Student questions should guide teachers to plan differentiated lessons and exploratory activities; however, planned differentiation should also be based on the educator’s clear understanding of how to add depth and complexity to the core curriculum. Teachers must not leave differentiation to chance and expect that the gifted child will always find challenge. Rather, it is important to hold clear expectations for the differentiated learning. Unplanned differentiation can be compared to going to the grocery store without a list: The refrigerator and pantry may be filled afterward, but the food purchased may not be what is needed to prepare the planned recipe.

Teachers should plan for gifted students to exercise more advanced science process skills. As previously mentioned in the attribute socks activity, while typical students observe, high-ability students classify and communicate. Teachers may likewise consider planning for gifted students to utilize more advanced levels of thinking in Bloom’s taxonomy (Bloom, Engelhart, Furst, Hill, & Krathwohl, 1956). For example, while young children gain knowledge regarding the effect of mixing baking soda and vinegar, students with high abilities in science may quickly jump into analyzing the difference between this mixture and other white compounds mixed with vinegar. The latter may be followed by a synthesis of information about mixtures and an examination of recipes to hypothesize why certain ingredients are used.

Differentiation also results when teachers plan for students to use combined, rather than isolated, creative thinking skills. Students exercise fluent and flexible thinking when they generate multiple suggestions as to why the incline of a ramp affects the distance a toy travels after going down it. Students may create a chart explaining the relationship between incline and distance traveled, and in the process they are combining fluency, flexibility, originality, and elaboration.

Teachers can also plan for gifted students to encounter more perplexing phenomena during explorations. For example, some young students are ready to see that size does not necessarily indicate weight, a phenomenon they can explore by using a balance scale to compare objects in which weight and size do or do not correspond. Differentiation for students with high abilities in the sciences may occur as they weigh objects that contradict their original assumptions regarding size and weight relationships—a large object weighs less than a small one (e.g., a small rock may weigh more than a larger softball).

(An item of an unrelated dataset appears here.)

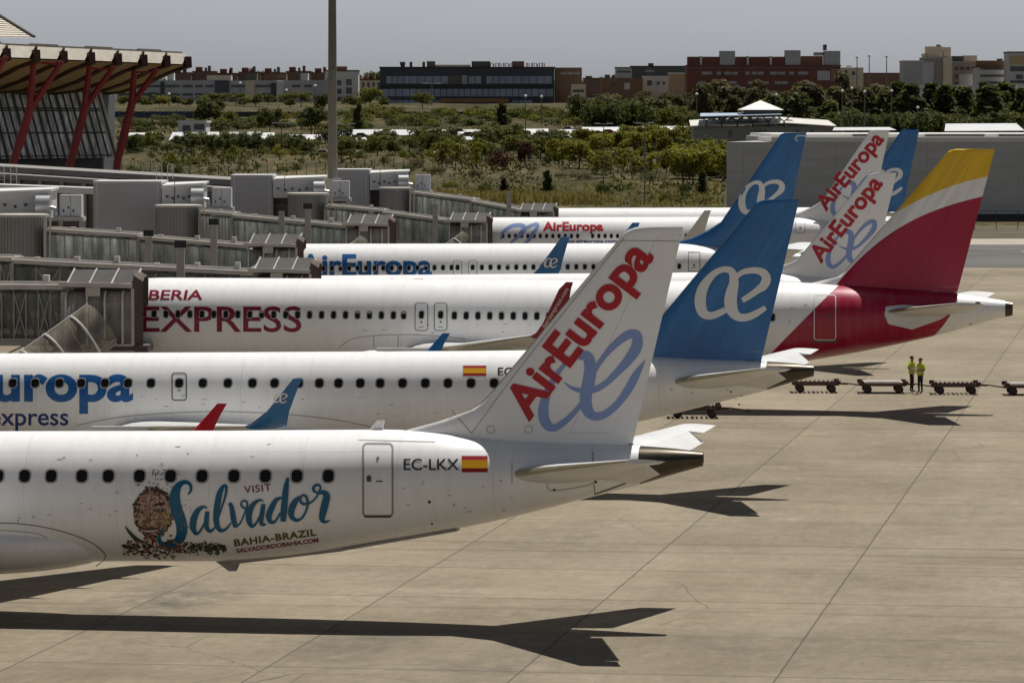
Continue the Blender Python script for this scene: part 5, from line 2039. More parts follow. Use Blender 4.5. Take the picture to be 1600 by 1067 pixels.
# ------------------------------------------------------------------ pier roof decks (long low bands behind the walkways)
def deck(label, px0, y0, Y0, px1, y1, Y1, th, depth, mroof, mwall):
    a, b = at(px0, y0, Y0), at(px1, y1, Y1)
    r = thing('pier_roof', label, 'pier', ((a.x + b.x) / 2, (Y0 + Y1) / 2, 0))
    o = Vector(((a.x + b.x) / 2, (Y0 + Y1) / 2, 0))
    a, b = a - o, b - o
    d = Vector((0, depth, 0))
    u = Vector((0, 0, -th))
    mb = MB()
    mb.add([a, b, b + d, a + d, a + u, b + u, b + d + u, a + d + u], [(0, 1, 2, 3), (7, 6, 5, 4), (0, 4, 5, 1), (1, 5, 6, 2), (2, 6, 7, 3), (3, 7, 4, 0)])
    mb.build('roof', mroof, r)
    mb = MB()
    e = Vector((0, .8, 0))
    A, B = a + u + e, b + u + e
    A2, B2 = Vector((A.x, A.y, 0)), Vector((B.x, B.y, 0))
    lo = Vector((0, 0, -.004))
    mb.add([A + lo, B + lo, B2, A2, A + lo + d, B + lo + d, B2 + d, A2 + d], [(0, 1, 2, 3), (7, 6, 5, 4), (0, 3, 7, 4), (1, 5, 6, 2), (0, 4, 5, 1)])
    wl = mb.build('wall', mwall, r)
    mb = MB()
    for i in range(14):
        p = A.lerp(B, (i + .5) / 14)
        mb.box((p.x - .18, p.y - .5, 0), (p.x + .18, p.y - .2, p.z - .01))
    mb.build('pillar', M['jb_grey'], r)
    return r


M['parapet'] = mat('dark_parapet', (0.128, 0.120, 0.112), .8, 0, .15, .3)
M['roofgrey'] = mat('grey_roof_band', (.24, .23, .21), .7, 0, .12, .3)
deck('upper pier roof with dark parapet at the feet of the red struts', -120, 253, 432, 432, 285, 400, .55, 16, M['roofgrey'], M['parapet'])
deck('middle pier roof band running behind the tall grey walkway block', -120, 264, 398, 362, 294, 372, .45, 5, M['roofgrey'], M['parapet'])
deck('lower pier roof band behind the clear glass bridge', -120, 284, 345, 300, 300, 330, .5, 4, M['clad_light'], M['parapet'])
hoops('pair of white ladder loops on the roof left of the tall walkway block', -2, 285, 338, 2)
hoops('pair of white ladder loops on the roof behind the tall walkway block', 245, 279, 380, 2)

# ------------------------------------------------------------------ floodlight mast
def floodlight():
    Y = 360
    x = X_at(520, Y)
    r = thing('floodlight_mast', 'tall grey tapering floodlight mast rising out of the top of the picture', 'mast', (x, Y, 0))
    mb = MB()
    mb.tube([(0, 0, 0), (0, 0, 8), (0, 0, 20), (0, 0, 36)], [.44, .41, .36, .26], 20)
    t = NT('galvanised_mast_steel')
    xx, yy, z = t.sep(t.obj())
    n = t.noise(t.comb(t.math('MULTIPLY', xx, 2), yy, t.math('MULTIPLY', z, .5)), 2.0, 5)
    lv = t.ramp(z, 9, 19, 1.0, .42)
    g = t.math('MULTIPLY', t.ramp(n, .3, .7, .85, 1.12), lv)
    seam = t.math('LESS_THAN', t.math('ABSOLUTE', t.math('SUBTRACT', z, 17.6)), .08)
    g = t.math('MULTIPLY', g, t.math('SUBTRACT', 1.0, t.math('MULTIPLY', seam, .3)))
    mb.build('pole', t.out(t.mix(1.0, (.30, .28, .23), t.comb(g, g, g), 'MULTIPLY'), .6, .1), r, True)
    mb = MB()
    mb.lathe([(1.6, 34.5), (1.7, 34.6), (1.7, 34.8), (1.6, 34.9)], 24)
    for k in range(8):
        a = math.pi / 4 * k
        mb.box((1.5 * math.cos(a) - .3, 1.5 * math.sin(a) - .3, 33.9), (1.5 * math.cos(a) + .3, 1.5 * math.sin(a) + .3, 34.45))
    mb.build('lamp_ring', M['jb_grey'], r)
    mb = MB()
    zt, zb = Z_at(279, Y - 1), Z_at(308, Y - 1)
    hw = X_at(533, Y) - x
    mb.box((-.45, -1.1, zb), (hw, -.5, zt))
    mb.box((-.5, -1.3, zb - .25), (hw + .1, -.45, zb - .003))
    mb.build('switch_cabinet', M['clad_light'], r)


floodlight()


# ------------------------------------------------------------------ terminal canopy on red struts, leaning glass wall
def canopy():
    Ya, Yb = 452.0, 520.0
    n = 9
    pxs = [-90, -36, 8, 54, 97, 140, 182, 222, 258, 291]
    r0 = thing('terminal_canopy', 'wavy terminal canopy with slatted underside on forked red struts', 'canopy', (X_at(100, 480), 480, 0))
    o = r0.location
    red = mat('dark_red_strut', (.22, .016, .02), .45, 0, .12, .5)
    brown = mat('brown_glulam_beam', (.05, .018, .012), .6)
    cream = mat('cream_fascia', (.80, .73, .62), .6, 0, .12, .6)
    t = NT('bamboo_slat_ceiling')
    x, y, z = t.sep(t.obj())
    s = t.math('FRACT', t.math('MULTIPLY', t.math('ADD', y, t.math('MULTIPLY', x, .05)), 1.1))
    g = t.ramp(t.math('LESS_THAN', s, .25), 0, 1, 1, .55)
    nz = t.ramp(t.noise(t.comb(t.math('MULTIPLY', x, .2), y), 1, 4), .3, .7, .75, 1.2)
    g = t.math('MULTIPLY', g, nz)
    bam = t.out(t.mix(1.0, (.55, .38, .20), t.comb(g, g, g), 'MULTIPLY'), .6)
    rooft = mat('weathered_roof_sheet', (.26, .23, .18), .7, 0, .2, .4)

    def YY(i):
        return Ya + (Yb - Ya) * i / n
    # outer edge (towards the apron): lower lip y and top y; inner edge further back and lower
    lip = [(px, 90 + (px - 0) * .040 - (6 if px < 0 else 0)) for px in pxs]

    def P(i, dy=0.0, back=0.0, dz=0.0):
        Y = YY(i)
        q = at(pxs[i], lip[i][1] + dy, Y)
        return Vector((q.x - o.x - back * .55, Y - o.y + back, q.z + dz))
    # ceiling: from the lip down and back in an S-curve
    mb = MB()
    prof = [(0, -.1), (5, -.9), (11, -2.2), (18, -3.2), (26, -3.5), (36, -2.6)]
    for i in range(n):
        for j in range(len(prof) - 1):
            (b0, z0), (b1, z1) = prof[j], prof[j + 1]
            mb.add([P(i, 0, b0, z0), P(i + 1, 0, b0, z0), P(i + 1, 0, b1, z1), P(i, 0, b1, z1)], [(0, 1, 2, 3)])
    mb.build('ceiling', bam, r0, True, 60)
    mb = MB()
    for i in range(n):
        st = .14 * (i % 2)
        for j in range(len(prof) - 1):
            (b0, z0), (b1, z1) = prof[j], prof[j + 1]
            q = lambda ii, b, z: P(ii, 0, b, z) + Vector((0, 0, 1.72 + st + (.012 * b)))
            b0 = b0 + (1.0 if j == 0 else 0)
            mb.add([q(i, b0, z0), q(i + 1, b0, z0), q(i + 1, b1, z1), q(i, b1, z1),
                    q(i, b0, z0) - Vector((0, 0, .32)), q(i + 1, b0, z0) - Vector((0, 0, .32)), q(i + 1, b1, z1) - Vector((0, 0, .32)), q(i, b1, z1) - Vector((0, 0, .32))],
                   [(0, 1, 2, 3), (7, 6, 5, 4), (0, 4, 5, 1), (1, 5, 6, 2), (2, 6, 7, 3), (3, 7, 4, 0)])
    mb.build('roof_sheet', rooft, r0)
    for i in range(n):
        a, b = P(i, 0, -.1, .05), P(i + 1, 0, -.1, .05)
        d = (b - a)
        a2, b2 = a + d * .06, a + d * .80
        up = Vector((0, 1.1, 1.35))
        mb = MB()
        mb.add([a2, b2, b + up - d * .03, a2 + up - d * .0], [(0, 1, 2, 3)])
        mb.build('fascia', cream, r0)
    for i in range(n + 1):
        mb = MB()
        a = P(i, 0, -.6, .85)
        for j in range(len(prof) - 1):
            (b0, z0), (b1, z1) = prof[j], prof[j + 1]
            mb.bar(P(i, 0, b0 - (.7 if j == 0 else 0), z0 + .45), P(i, 0, b1, z1 + .45), .8, 1.35)
        mb.build('beam', brown, r0)
    # forked struts
    for bx, by, fx, fy, l, r_ in ((18, 263, 47, 172, (53, 92), (97, 96)), (108, 262, 133, 168, (140, 102), (178, 104)), (183, 254, 206, 163, (210, 108), (246, 108)),
                                  (-72, 264, -40, 174, (-34, 84), (10, 88))):
        Y = YY(np.interp(l[0], pxs, range(n + 1))) + 5
        q = lambda px, py: at(px, py, Y) - o
        mb = MB()
        A, F_, L_, R_ = q(bx, by), q(fx, fy), q(*l), q(*r_)
        base = Vector((A.x - .6, A.y, 0))
        mb.tube([base, A, A.lerp(F_, .5), F_, F_.lerp(L_, .5), L_], [.44, .46, .54, .48, .40, .32], 14)
        mb.tube([A.lerp(F_, .75), F_ + Vector((.15, 0, .1)), F_.lerp(R_, .5), R_], [.24, .36, .36, .28], 14)
        mb.bar(L_ + Vector((0, 0, -.4)), R_ + Vector((0, 0, -.4)), .26)
        mb.build('strut', red, r0, True)
    # leaning glass wall under the roof
    Yg = 530.0
    lm = mat('pale_mullion', (.55, .56, .57), .5)
    w = thing('glass_wall', 'leaning glass facade with dark sloping mullions under the canopy', 'facade', (X_at(60, Yg), Yg, 0))
    g = lambda px, py: at(px, py, Yg) - w.location
    mb = MB()
    tl, tr, br, bl = g(-120, 128), g(150, 133), g(181, 246), g(-89, 250)
    mb.add([tl, tr, br, bl, tl + Vector((0, .2, 0)), tr + Vector((0, .2, 0)), br + Vector((0, .2, 0)), bl + Vector((0, .2, 0))],
           [(0, 1, 2, 3), (7, 6, 5, 4), (0, 4, 5, 1), (1, 5, 6, 2), (2, 6, 7, 3), (3, 7, 4, 0)])
    mb.build('glazing', M['curtain'], w)
    mb = MB()
    for i in range(25):
        k = i / 24
        mb.bar(tl.lerp(tr, k) + Vector((0, -.16, 0)), bl.lerp(br, k) + Vector((0, -.16, 0)), .22 if i % 2 else .34, .25)
    for k in (.03, .33, .36, .66, .97):
        mb.bar(tl.lerp(bl, k) + Vector((0, -.1, 0)), tr.lerp(br, k) + Vector((0, -.1, 0)), .2, .16)
    mb.build('mullion', mat('dark_mullion', (.065, .062, .06), .5), w)
    mb = MB()
    for i in range(40):
        k = (i + .5) / 40
        mb.bar(tl.lerp(tr, k) + Vector((0, -.05, 0)), bl.lerp(br, k) + Vector((0, -.05, 0)), .12 if i % 3 else .3, .08)
    mb.build('pale_mullion', lm, w)
    mb = MB()
    mb.bar(tr, br, .5, .7)
    mb.build('edge_beam', M['clad_light'], w)
    mb = MB()
    mb.box((bl.x - 10, 3, 0), (br.x - 2, 20, tl.z - 1.5))
    mb.build('inner_wall', mat('dim_interior', (.10, .10, .105), .8, 0, .3, .15), w)
    # white roof ridge peeping over the canopy
    q = lambda px, py, Y=580.0: at(px, py, Y)
    s_ = thing('roof_skylight', 'pale ribbed skylight rising above the canopy at the top left', 'skylight', (X_at(0, 580), 580, Z_at(52, 580)))
    mb = MB()
    A = [q(-150, 60), q(-60, 2), q(-12, 18), q(72, 62)]
    A[0] = A[0] + Vector((0, -14, 0))
    A[3] = A[3] + Vector((0, -14, 0))
    B = [p + Vector((-6, 18, .5)) for p in A]
    mb.loft([[p - s_.location for p in A], [p - s_.location for p in B]], False)
    mb.add([p - s_.location for p in A], [(0, 1, 2, 3)])
    mb.build('glazing', mat('pale_skylight_panels', (.80, .72, .6), .5), s_)
    mb = MB()
    for i in range(14):
        k = i / 13
        a = Vector(A[2]).lerp(A[3], k) - s_.location
        c_ = Vector(A[1]).lerp(A[0], k) - s_.location
        mb.bar(a + Vector((0, -.05, .08)), c_ + Vector((0, -.05, .08)), .09)
    mb.bar(A[2] - s_.location + Vector((0, -.1, .1)), A[3] - s_.location + Vector((0, -.1, .1)), .3)
    mb.build('rib', M['jb_dark'], s_)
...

Unfortunately, just as a deprived infant may not develop appropriately, the young student denied opportunities for science investigation may not form the needed foundation for future scientific understandings. Even older students who make outstanding grades in science due to their ability to memorize and retain information may lack the depth of understanding necessary to make contributions to the field. Many students who enjoy experimentation do not exercise creative thinking during their investigations.

Teachers need to facilitate learning experiences through which students have sufficient opportunities to develop true scientific understanding, science process skills, and corresponding creative thinking skills. As primary teachers provide ample opportunities for experimentation and discovery at a young age, they encourage scientific genius and enable problem solvers.

Bloom, B. S., Engelhart, M. D., Furst, E. J., Hill, W. H., & Krathwohl, D. R. (1956). Taxonomy of educational objectives. Handbook I: Cognitive domain. New York: Longmans Green.

Charlesworth, R., & Lind, K. K. (1995). Math and science for young children (2nd ed.). Albany, NY: Delmar.

Meador, K. S. (1997). Creative thinking and problem solving for young learners. Englewood, CO: Teacher Ideas Press.

Ostlund, K. L. (1992). Science process skills: Assessing hands-on student performance. New York: Addison-Wesley.

Torrance, E. P. (1979). The search for satori & creativity. Buffalo, NY: Creative Education Foundation.

Weisberg, R. W. (1986). Creativity: Genius and other myths. New York: Freeman.